Para avaliar a capacidade de Denício se relacionar, os entrevistadores fizeram perguntas sobre sua infância. “O headhunter me perguntou se fui uma criança extrovertida e se tinha facilidade para fazer amizades”, recorda o executivo.
Autoconhecimento
No Brasil, uma das empresas onde a busca pela “química perfeita” com o candidato é mais emblemática é a Natura. Autonomia, iniciativa e sustentabilidade são itens verificados na entrevista. “Conta muito a capacidade de assumir responsabilidade pelas ações e escolhas que faz na sua vida e na carreira”, explica Rogério Chér, diretor corporativo de RH da Natura.
Manuela Bernis, de 39 anos, aprovada recentemente na seleção para gerente de recursos humanos da Natura, teve de responder perguntas como “Em que momento da sua vida o autoconhecimento fez a diferença?”. Até assuntos considerados polêmicos, como religião, foram abordados.
“Falar de religiosidade era um tabu para mim porque considerava uma questão pessoal”, diz ela. Agora, a executiva avalia positivamente o grau de abertura desde a contratação. “Como houve muita transparência de ambas as partes, sinto que a empresa me conhece bem e eu a ela. Sinto que fui escolhida, mas que também escolhi e isso só aumenta o meu comprometimento”, diz.

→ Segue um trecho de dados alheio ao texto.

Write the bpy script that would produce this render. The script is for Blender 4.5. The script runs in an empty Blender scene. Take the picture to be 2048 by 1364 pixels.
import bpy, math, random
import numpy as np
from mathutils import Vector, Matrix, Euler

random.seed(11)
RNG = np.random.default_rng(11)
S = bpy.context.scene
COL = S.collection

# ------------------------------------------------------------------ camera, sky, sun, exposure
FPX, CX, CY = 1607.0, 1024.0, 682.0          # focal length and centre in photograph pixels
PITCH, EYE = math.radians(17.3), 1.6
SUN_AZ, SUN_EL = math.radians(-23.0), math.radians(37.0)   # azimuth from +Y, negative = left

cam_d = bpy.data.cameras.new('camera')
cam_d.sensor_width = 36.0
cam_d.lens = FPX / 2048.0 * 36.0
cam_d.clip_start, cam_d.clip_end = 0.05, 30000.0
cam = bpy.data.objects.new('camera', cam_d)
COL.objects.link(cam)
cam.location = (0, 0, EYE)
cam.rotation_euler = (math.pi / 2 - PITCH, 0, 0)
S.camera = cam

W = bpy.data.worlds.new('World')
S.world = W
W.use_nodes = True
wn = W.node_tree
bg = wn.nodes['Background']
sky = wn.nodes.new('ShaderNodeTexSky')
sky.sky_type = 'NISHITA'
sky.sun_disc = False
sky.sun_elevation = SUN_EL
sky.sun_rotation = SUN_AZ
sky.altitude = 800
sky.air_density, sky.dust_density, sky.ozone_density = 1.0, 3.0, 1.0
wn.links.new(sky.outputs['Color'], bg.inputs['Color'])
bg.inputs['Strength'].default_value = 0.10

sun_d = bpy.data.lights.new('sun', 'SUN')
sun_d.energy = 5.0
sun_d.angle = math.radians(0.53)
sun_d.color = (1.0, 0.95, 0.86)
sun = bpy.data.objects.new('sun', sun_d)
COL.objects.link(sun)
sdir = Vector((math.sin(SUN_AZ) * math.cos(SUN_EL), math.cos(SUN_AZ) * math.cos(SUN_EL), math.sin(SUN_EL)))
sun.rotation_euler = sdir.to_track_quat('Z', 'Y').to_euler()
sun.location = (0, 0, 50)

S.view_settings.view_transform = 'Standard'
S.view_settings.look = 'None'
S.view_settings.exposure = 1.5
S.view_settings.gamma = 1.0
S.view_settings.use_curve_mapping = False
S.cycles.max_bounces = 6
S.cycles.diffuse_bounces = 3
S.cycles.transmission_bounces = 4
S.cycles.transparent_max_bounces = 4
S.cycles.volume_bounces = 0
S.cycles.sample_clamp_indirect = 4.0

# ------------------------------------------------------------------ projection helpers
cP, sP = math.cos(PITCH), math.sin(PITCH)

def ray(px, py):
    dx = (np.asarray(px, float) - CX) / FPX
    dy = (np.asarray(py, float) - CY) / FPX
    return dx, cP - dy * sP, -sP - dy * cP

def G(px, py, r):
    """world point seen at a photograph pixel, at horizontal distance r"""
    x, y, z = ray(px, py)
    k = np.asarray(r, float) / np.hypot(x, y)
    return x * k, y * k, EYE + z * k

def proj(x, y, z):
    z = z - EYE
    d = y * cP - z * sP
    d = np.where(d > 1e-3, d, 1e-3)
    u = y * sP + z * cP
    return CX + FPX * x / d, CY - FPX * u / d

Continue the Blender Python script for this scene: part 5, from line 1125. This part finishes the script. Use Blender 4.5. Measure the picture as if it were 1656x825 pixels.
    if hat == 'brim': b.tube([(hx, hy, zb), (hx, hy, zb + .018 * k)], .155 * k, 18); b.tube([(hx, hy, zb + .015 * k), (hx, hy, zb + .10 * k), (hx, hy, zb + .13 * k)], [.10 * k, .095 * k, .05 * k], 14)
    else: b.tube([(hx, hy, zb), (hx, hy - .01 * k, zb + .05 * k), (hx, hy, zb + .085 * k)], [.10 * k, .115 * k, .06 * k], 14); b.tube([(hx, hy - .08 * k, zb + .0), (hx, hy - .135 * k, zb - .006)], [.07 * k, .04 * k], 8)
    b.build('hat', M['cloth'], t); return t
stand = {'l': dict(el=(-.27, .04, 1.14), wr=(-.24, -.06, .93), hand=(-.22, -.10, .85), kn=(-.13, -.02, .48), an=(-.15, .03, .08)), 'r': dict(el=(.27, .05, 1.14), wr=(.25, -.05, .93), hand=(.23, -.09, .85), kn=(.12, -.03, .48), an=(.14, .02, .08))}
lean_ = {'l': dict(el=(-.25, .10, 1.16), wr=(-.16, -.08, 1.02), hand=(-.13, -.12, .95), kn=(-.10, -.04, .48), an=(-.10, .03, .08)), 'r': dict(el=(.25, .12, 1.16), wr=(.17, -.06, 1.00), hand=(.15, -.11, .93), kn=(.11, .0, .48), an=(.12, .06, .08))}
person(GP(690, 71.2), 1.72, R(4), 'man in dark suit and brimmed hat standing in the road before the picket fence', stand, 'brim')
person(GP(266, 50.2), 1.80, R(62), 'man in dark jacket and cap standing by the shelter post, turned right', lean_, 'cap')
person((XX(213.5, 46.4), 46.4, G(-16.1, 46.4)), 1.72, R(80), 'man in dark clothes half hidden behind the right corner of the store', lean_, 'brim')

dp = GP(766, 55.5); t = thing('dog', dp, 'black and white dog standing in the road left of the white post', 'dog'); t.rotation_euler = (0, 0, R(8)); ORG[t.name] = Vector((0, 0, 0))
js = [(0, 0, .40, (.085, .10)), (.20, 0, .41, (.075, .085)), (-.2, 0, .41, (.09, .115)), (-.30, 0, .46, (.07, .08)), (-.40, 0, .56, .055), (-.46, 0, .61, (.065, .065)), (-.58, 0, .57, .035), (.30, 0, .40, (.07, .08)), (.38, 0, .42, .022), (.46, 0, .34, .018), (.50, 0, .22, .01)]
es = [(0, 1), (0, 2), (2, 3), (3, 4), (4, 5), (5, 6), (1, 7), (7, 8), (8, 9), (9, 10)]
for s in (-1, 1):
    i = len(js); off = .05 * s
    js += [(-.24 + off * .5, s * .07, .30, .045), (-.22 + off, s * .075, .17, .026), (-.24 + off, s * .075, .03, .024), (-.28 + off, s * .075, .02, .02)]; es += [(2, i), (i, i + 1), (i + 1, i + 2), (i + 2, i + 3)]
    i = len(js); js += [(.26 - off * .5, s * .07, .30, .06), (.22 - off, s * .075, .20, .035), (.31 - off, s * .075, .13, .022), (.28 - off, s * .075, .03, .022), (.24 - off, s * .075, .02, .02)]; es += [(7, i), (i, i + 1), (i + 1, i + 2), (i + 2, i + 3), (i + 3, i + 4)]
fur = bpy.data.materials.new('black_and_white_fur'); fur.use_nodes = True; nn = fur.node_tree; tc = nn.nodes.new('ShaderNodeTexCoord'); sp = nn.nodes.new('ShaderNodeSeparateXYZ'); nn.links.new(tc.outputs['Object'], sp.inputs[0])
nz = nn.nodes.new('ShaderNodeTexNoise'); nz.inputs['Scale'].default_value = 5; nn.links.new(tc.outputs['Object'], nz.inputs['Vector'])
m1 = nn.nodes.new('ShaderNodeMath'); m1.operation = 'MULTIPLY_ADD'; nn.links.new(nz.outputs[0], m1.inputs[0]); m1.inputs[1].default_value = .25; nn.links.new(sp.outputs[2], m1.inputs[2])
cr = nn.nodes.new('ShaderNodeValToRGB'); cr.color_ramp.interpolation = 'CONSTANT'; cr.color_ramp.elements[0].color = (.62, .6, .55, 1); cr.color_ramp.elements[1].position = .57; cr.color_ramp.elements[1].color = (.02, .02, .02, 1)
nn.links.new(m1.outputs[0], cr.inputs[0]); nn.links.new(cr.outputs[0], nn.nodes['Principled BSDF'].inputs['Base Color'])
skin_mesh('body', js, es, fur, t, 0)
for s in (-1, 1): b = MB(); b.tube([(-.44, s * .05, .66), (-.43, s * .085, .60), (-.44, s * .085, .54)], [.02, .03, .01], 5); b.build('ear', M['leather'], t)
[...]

Em maior ou menor grau, o desejo de saber mais sobre o caráter do candidato tem aparecido nas entrevistas. Na seleção do trainee Fábio Lima, de 27 anos, no grupo Ale, o entrevistador o questionou sobre seu alinhamento com um dos valores do grupo — o respeito pelas pessoas.
Fábio relatou um fato que até então não julgava relevante para a seleção: durante o tempo em que morou na Austrália, trabalhou como faxineiro e como entregador de pizza. “Fui destratado em várias ocasiões e aprendi na pele o que é respeito pelas pessoas. Essa experiência valeu minha aprovação no processo”, diz.
O principal conselho que ele dá para quem pretende passar por um processo seletivo é o autoconhecimento. “Seja autêntico e espontâneo, e não tente dançar conforme a música, porque certamente não vai funcionar”, avisa Fábio.